Denni Sayers – Director
Anna Bruder – Designer


Reviewed by: Kenneth Carter

Reviewed: 27 August, 2007
Venue: Royal Albert Hall, London

This was a large spectacle, not without colour. The opening was a fairly robust musical storm with spotlights, high up on either side of the organ, shining simultaneously and intermittently. A boxing ring in the Arena was bare.

After the storm, ‘Lost Children’ poured down various aisles, gathering on this main platform, enlivening its muted green with a patchwork of multi-coloured tops. Adult attendants handed the children what looked like frozen mobiles – blue fishes on sticks and, later on, what may have been abstract symbols of fossil fuels. These adult attendants also gave voice to ‘adult’ views on gas, oil and coal consumption. The BBC Concert Orchestra sat in the usual place. Above were the massed ranks of some 40 young people in the choir stalls. Sitting by a gangway on the top row, in a bright yellow dress, was the Weather Girl. She expressed a bleak and extremely long-range forecast for decades to come.
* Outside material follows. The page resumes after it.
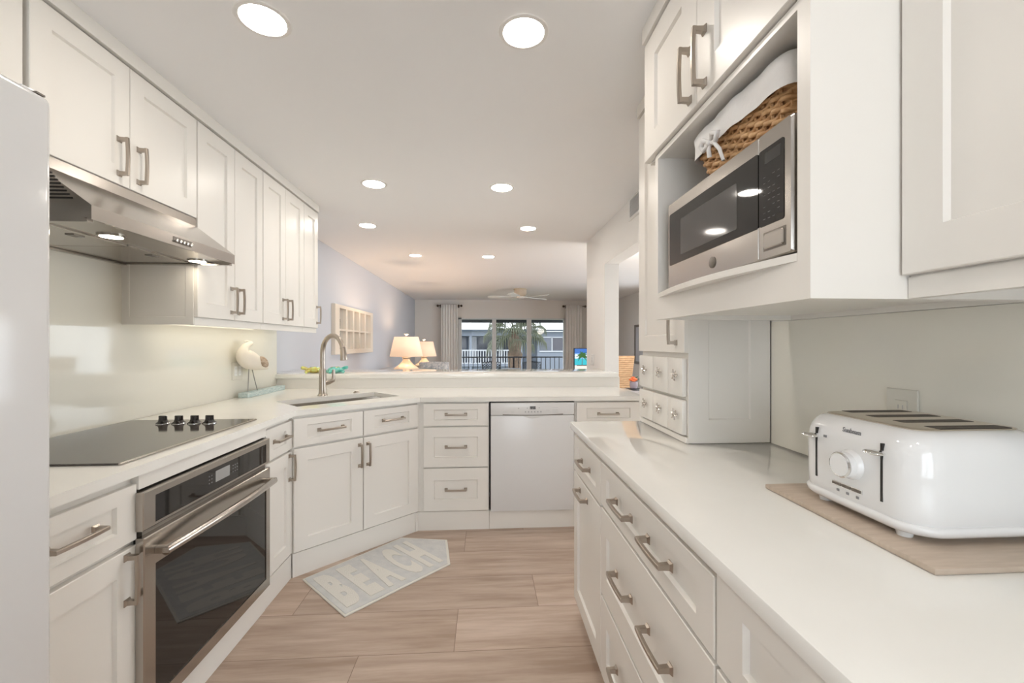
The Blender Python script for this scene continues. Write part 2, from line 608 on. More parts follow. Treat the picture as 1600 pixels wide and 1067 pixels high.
# oven housing and wall oven
t = thing('oven_cabinet', 'white cabinet surround with top rail and plinth holding the built-in oven', 'cabinet', (-1.38, 1.74, 0), 'white lower cabinets along the left wall')
bm = bmesh.new()
box(bm, -1.693, -1.053, 1.364, 2.117, 0.836, 0.883)
box(bm, -1.693, -1.075, 1.364, 1.372, 0.10, 0.836)
box(bm, -1.693, -1.060, 2.108, 2.117, 0.10, 0.836)
box(bm, -1.693, -1.075, 1.372, 2.108, 0.10, 0.118)
obj('carcass', bm, 'cab', t)
obj('toe_kick', B(-1.10, -1.058, 1.364, 2.117, 0, 0.1175), 'cab', t)

ov = thing('built_in_oven', 'stainless steel built-in oven with black glass door below the cooktop', 'oven', (-1.30, 1.74, 0.118))
obj('chassis', B(-1.62, -1.052, 1.375, 2.105, 0.1185, 0.830), 'steel_dark', ov)


def flat_frame(F, u0, u1, z0, z1, iu0, iu1, iz0, iz1, d0, d1, bev=0.003):
    bm = bmesh.new()

    def rc(a, b, c, e_, d):
        return [(a, c, d), (b, c, d), (b, e_, d), (a, e_, d)]
    rings(bm, [rc(iu0, iu1, iz0, iz1, d0), rc(u0, u1, z0, z1, d0), rc(u0, u1, z0, z1, d1 - bev), rc(u0 + bev, u1 - bev, z0 + bev, z1 - bev, d1),
               rc(iu0, iu1, iz0, iz1, d1), rc(iu0, iu1, iz0, iz1, d1 - 0.004), rc(iu0, iu1, iz0, iz1, d0)], False, False)
    bmesh.ops.remove_doubles(bm, verts=bm.verts, dist=1e-6)
    return bm


cp = obj('control_panel', flat_frame(LEFT, 1.352, 2.106, 0.713, 0.830, 1.399, 2.073, 0.724, 0.808, -1.053, -1.030), 'steel', ov, LEFT)
obj('control_glass', B(1.399, 2.073, 0.724, 0.808, -1.05, -1.0325), 'black_glass', cp, LEFT)
obj('display', B(1.700, 1.790, 0.750, 0.792, -1.04, -1.0318), mat('oven_display', (0.10, 0.10, 0.10), 0.1, emit=(0.55, 0.52, 0.48), emit_strength=0.28), cp, LEFT)
bm = bmesh.new()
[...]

In terms of spectacle, the star of the show was the narrator – the Water Diviner. His extravagant light-blue headgear was matched by a long light-blue gown. Carrying a very long, very dried-up twig, he appeared from behind the conductor and gravely descended to the Arena to lament the environmental catastrophe, his failure to divine water and querying whether life on our planet has a future.
The ‘Lost Children’ were homeless, water-less and nigh future-less due the apocalyptic storm, brought about through global warming and caused by adults’ misuse of our planet’s resources. The Water Diviner, after some spiritual journeying on his own account, gave them two insights: their collective voice is strong, even though their individual voices are weak; and children must open adults’ eyes to the ways of nature. A sober but viable future can be created. There is still time.

Rachel Portman’s previous dramatic/operatic work was “The Little Prince”. Saint-Exupery’s simple and piercing innocence will last as long as people use words. Poet and novelist Owen Sheers’s words, though noble and sincere, are not quite of this calibre. I found his script rather old-fashioned.

Portman’s music was more skilled: simply scored, but demanding; alert and adept. She has, after all, received an Oscar for her film music. Different moods were nicely judged and delineated and – whether from orchestra, youthful choirs or adult soloists – executed with resounding vigour and freshness.

Will the piece make ‘green’ converts? Maybe. It certainly had the sterling worth of engaging full musical commitment from its performers – and invoking their ‘green’ allegiance, too.